Sérieusement, l'université d'un parti politique est le lieu de rencontre, d'échange d'expériences, de débats, de confrontations d'idées entre militants, et est surtout une école de formation et de réflexion pour des jeunes, à la lutte politique, idéologique et culturelle. Ces rencontres sont aussi un podium pour communiquer la ligne et la vision politique et son schéma de positionnement par rapport aux autres formations concurrentes ou alliées, et non pas un moment convivial de rassemblement narcissique. Un mouvement politique devrait être porteur d'un idéal autour duquel se rejoignent des femmes et des hommes pour contribuer à proposer des solutions aux problèmes de la société et à rendre fort et prospère le pays sur lequel ils fondent leur espoir et pour lequel ils suscitent des espérances.

Pour ce faire, cela nécessiterait la prise du pouvoir de décision et non pas se contenter de la rente afférente aux strapontins. Mais, sans une vraie machine de conquête électorale, sans la conviction des hommes qui portent le projet et sans une élite qui puisse le réaliser, la tâche serait impossible sauf dans les pays de non-droit où des cabinets de décideurs désignent les dirigeants et les imposent contre la volonté de la majorité. Ces dirigeants mal-élus traîneront longtemps leur illégitimité derrière eux, jusqu'à ce qu'ils l'arriment à des puissances étrangères pour acheter leur légalité et l'infliger à leurs peuples. L'exemple de ces pays tombés en lambeaux suite à des « printemps noirs » en est la parfaite illustration. Un pays n'est immunisé contre la mainmise des puissances étrangères que quand il est fort de l'intérieur.

En Algérie, on arrive à la fin d'une ère, celle de la légitimité historique, une nouvelle s'ouvrira sans doute. Alors, il reste à ceux qui pourraient prendre leur responsabilité et plus particulièrement les quadragénaires, et les jeunes nés dans les années 80 et 90 de ne plus rester en marge d'un processus qui s'enclenchera inévitablement demain.
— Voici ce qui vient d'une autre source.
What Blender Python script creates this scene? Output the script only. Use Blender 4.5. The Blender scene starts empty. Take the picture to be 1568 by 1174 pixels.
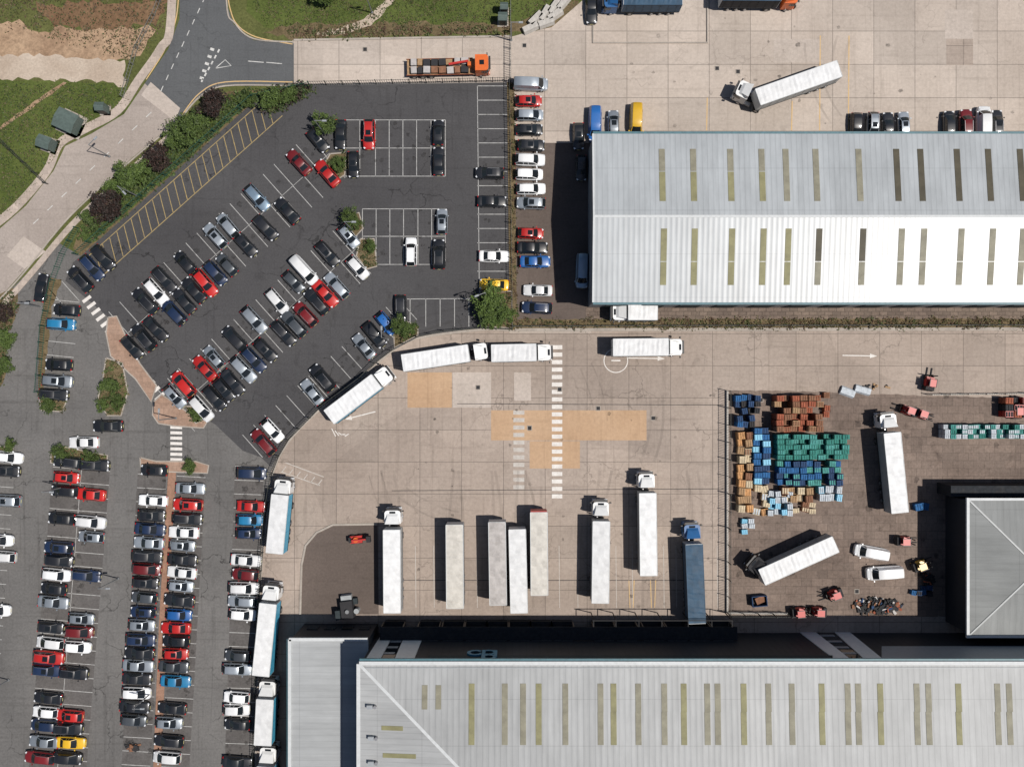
import bpy, bmesh, math, random
from mathutils import Vector, Matrix
random.seed(7)
R=random.random
def U(a,b): return a+(b-a)*R()
S=0.1; H=140.0
def P(x,y,h=0.0):
    k=S*(1-h/H); return ((x-784)*k,(587-y)*k)
scene=bpy.context.scene
# ------------------------------------------------------------------ materials
M={}
def new(name):
    m=bpy.data.materials.new(name); m.use_nodes=True
    nt=m.node_tree; b=nt.nodes['Principled BSDF']; M[name]=m
    return m,nt,b
def math_n(nt,op,a,b=None,c=None):
    n=nt.nodes.new('ShaderNodeMath'); n.operation=op
    for i,v in enumerate((a,b,c)):
        if v is None: continue
        if isinstance(v,(int,float)): n.inputs[i].default_value=v
        else: nt.links.new(v,n.inputs[i])
    return n.outputs[0]
def mix(nt,fac,a,b,mode='MIX'):
    n=nt.nodes.new('ShaderNodeMixRGB'); n.blend_type=mode
    for i,v in enumerate((fac,a,b)):
        if isinstance(v,(int,float)): n.inputs[i].default_value=v if i==0 else (v,v,v,1)
        elif isinstance(v,tuple): n.inputs[i].default_value=(*v[:3],1)
        else: nt.links.new(v,n.inputs[i])
    return n.outputs[0]
def noise(nt,vec,scale,detail=4,rough=.6,dist=0):
    n=nt.nodes.new('ShaderNodeTexNoise'); n.inputs['Scale'].default_value=scale
    n.inputs['Detail'].default_value=detail; n.inputs['Roughness'].default_value=rough
    n.inputs['Distortion'].default_value=dist
    nt.links.new(vec,n.inputs['Vector']); return n.outputs[0]
def mapping(nt,vec,scale=(1,1,1),rot=0,loc=(0,0,0)):
    n=nt.nodes.new('ShaderNodeMapping'); n.inputs['Scale'].default_value=scale
    n.inputs['Rotation'].default_value=(0,0,rot); n.inputs['Location'].default_value=loc
    nt.links.new(vec,n.inputs['Vector']); return n.outputs[0]
def rng(nt,v,a,b,c=0.,d=1.):
    n=nt.nodes.new('ShaderNodeMapRange'); n.inputs[1].default_value=a;n.inputs[2].default_value=b
    n.inputs[3].default_value=c;n.inputs[4].default_value=d; nt.links.new(v,n.inputs[0]); return n.outputs[0]
def bump(nt,b,h,st=.3,dist=.05):
    n=nt.nodes.new('ShaderNodeBump'); n.inputs['Strength'].default_value=st; n.inputs['Distance'].default_value=dist
    nt.links.new(h,n.inputs['Height']); nt.links.new(n.outputs[0],b.inputs['Normal'])
def ground_mat(name,c1,c2,scale=.06,fine=2.0,finea=.35,joints=None,stain=.35,crack=0.,rough=.9,patch=0.,rot=0,streak=.25):
    m,nt,b=new(name); tc=nt.nodes.new('ShaderNodeTexCoord').outputs['Object']
    n1=rng(nt,noise(nt,tc,scale,6,.6,.3),.3,.7)
    col=mix(nt,n1,c1,c2)
    n2=noise(nt,tc,fine,6,.75)
    col=mix(nt,1.,col,rng(nt,n2,.25,.75,1-finea,1+finea),'MULTIPLY')
    n3=rng(nt,noise(nt,tc,.45,5,.7,.5),.56,.75)
    col=mix(nt,math_n(nt,'MULTIPLY',n3,stain),col,(c1[0]*.35,c1[1]*.33,c1[2]*.32))
    if streak:
        for k,(sx,sy,r) in enumerate(((.06,1.3,rot),(1.3,.05,rot+.15))):
            ns=rng(nt,noise(nt,mapping(nt,tc,(sx,sy,1),r,(k*31,7,0)),1.0,4,.7,.4),.55,.78)
            col=mix(nt,math_n(nt,'MULTIPLY',ns,streak),col,(c1[0]*.45,c1[1]*.44,c1[2]*.43))
    if joints:
        bw,bh,off,mort,va,jd=joints
        bt=nt.nodes.new('ShaderNodeTexBrick'); nt.links.new(mapping(nt,tc,(1,1,1),rot,(1.3,2.2,0)),bt.inputs['Vector'])
        bt.offset=off; bt.inputs['Scale'].default_value=1; bt.inputs['Brick Width'].default_value=bw
        bt.inputs['Row Height'].default_value=bh; bt.inputs['Mortar Size'].default_value=mort
        bt.inputs['Mortar Smooth'].default_value=.3
        bt.inputs['Color1'].default_value=(1-va,1-va,1-va,1); bt.inputs['Color2'].default_value=(1+va,1+va*.9,1+va*.8,1)
        bt.inputs['Mortar'].default_value=(jd,jd,jd,1)
        col=mix(nt,1.,col,bt.outputs['Color'],'MULTIPLY')
    if crack:
        v=nt.nodes.new('ShaderNodeTexVoronoi'); v.feature='DISTANCE_TO_EDGE'; v.inputs['Scale'].default_value=.12
        w=nt.nodes.new('ShaderNodeVectorMath'); w.operation='ADD'; nn=nt.nodes.new('ShaderNodeTexNoise'); nn.inputs['Scale'].default_value=.35
        nn.inputs['Detail'].default_value=5; nt.links.new(tc,nn.inputs['Vector'])
        sc=nt.nodes.new('ShaderNodeVectorMath'); sc.operation='SCALE'; sc.inputs['Scale'].default_value=5; nt.links.new(nn.outputs['Color'],sc.inputs[0])
        nt.links.new(tc,w.inputs[0]); nt.links.new(sc.outputs[0],w.inputs[1]); nt.links.new(w.outputs[0],v.inputs['Vector'])
        ck=rng(nt,v.outputs[0],0,.012,1,0)
        gate=rng(nt,noise(nt,tc,.09,2),.45,.6)
        col=mix(nt,math_n(nt,'MULTIPLY',math_n(nt,'MULTIPLY',ck,gate),crack),col,(c1[0]*.3,c1[1]*.3,c1[2]*.3))
    if patch:
        bp=nt.nodes.new('ShaderNodeTexVoronoi'); bp.inputs['Scale'].default_value=.05; nt.links.new(tc,bp.inputs['Vector'])
        sep=nt.nodes.new('ShaderNodeSeparateColor'); nt.links.new(bp.outputs['Color'],sep.inputs[0])
        col=mix(nt,1.,col,rng(nt,sep.outputs[0],0,1,1-patch,1+patch),'MULTIPLY')
    nt.links.new(col,b.inputs['Base Color']); b.inputs['Roughness'].default_value=rough
    b.inputs['Specular IOR Level'].default_value=.2
    bump(nt,b,n2,.25,.02)
    return m
def simple(name,c,rough=.6,metal=0,var=.1,scale=2.,coat=0,spec=.5,objvar=0.,dirt=0.):
    m,nt,b=new(name); tc=nt.nodes.new('ShaderNodeTexCoord').outputs['Object']
    n=noise(nt,tc,scale,4,.65)
    col=mix(nt,1.,c,rng(nt,n,.3,.7,1-var,1+var),'MULTIPLY')
    if objvar:
        oi=nt.nodes.new('ShaderNodeObjectInfo').outputs['Random']
        col=mix(nt,1.,col,rng(nt,oi,0,1,1-objvar,1+objvar),'MULTIPLY')
    if dirt:
        n2=rng(nt,noise(nt,tc,.7,5,.7),.5,.8)
        col=mix(nt,math_n(nt,'MULTIPLY',n2,dirt),col,(.09,.075,.06))
    nt.links.new(col,b.inputs['Base Color']); b.inputs['Roughness'].default_value=rough
    b.inputs['Metallic'].default_value=metal; b.inputs['Specular IOR Level'].default_value=spec
    b.inputs['Coat Weight'].default_value=coat; b.inputs['Coat Roughness'].default_value=.08
    return m
def paint_mark(name,c,worn=.5,under=(.1,.1,.1)):
    m,nt,b=new(name); tc=nt.nodes.new('ShaderNodeTexCoord').outputs['Object']
    n=rng(nt,noise(nt,tc,1.3,7,.85),.38,.7,0,worn)
    nt.links.new(mix(nt,n,c,under),b.inputs['Base Color']); b.inputs['Roughness'].default_value=.8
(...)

L'écriture d'une nouvelle page de l'histoire de ce pays devrait se faire en grande partie par eux, parce qu'ils sont en adéquation avec leur temps, le temps des réseaux sociaux, le temps des lanceurs d'alertes, le temps d'Aléxis Tsípras, de Matteo Renzi, de Justin Trudeau...Car comme disait quelqu'un : « Chaque génération, sans doute, se croit vouée à refaire le monde». Celle d'aujourd'hui, majoritaire et armée de savoir, le pourra-t-elle ? Oui, en osant et en s'impliquant pour ne pas laisser le vide à l'opportunisme, à l'immobilisme et à la médiocrité qui se sont étalés en semant les graines du délitement dans la société. La nôtre sait qu'elle ne le fera pas, car elle est depuis longtemps cryogénisée dans des rêves sans fin.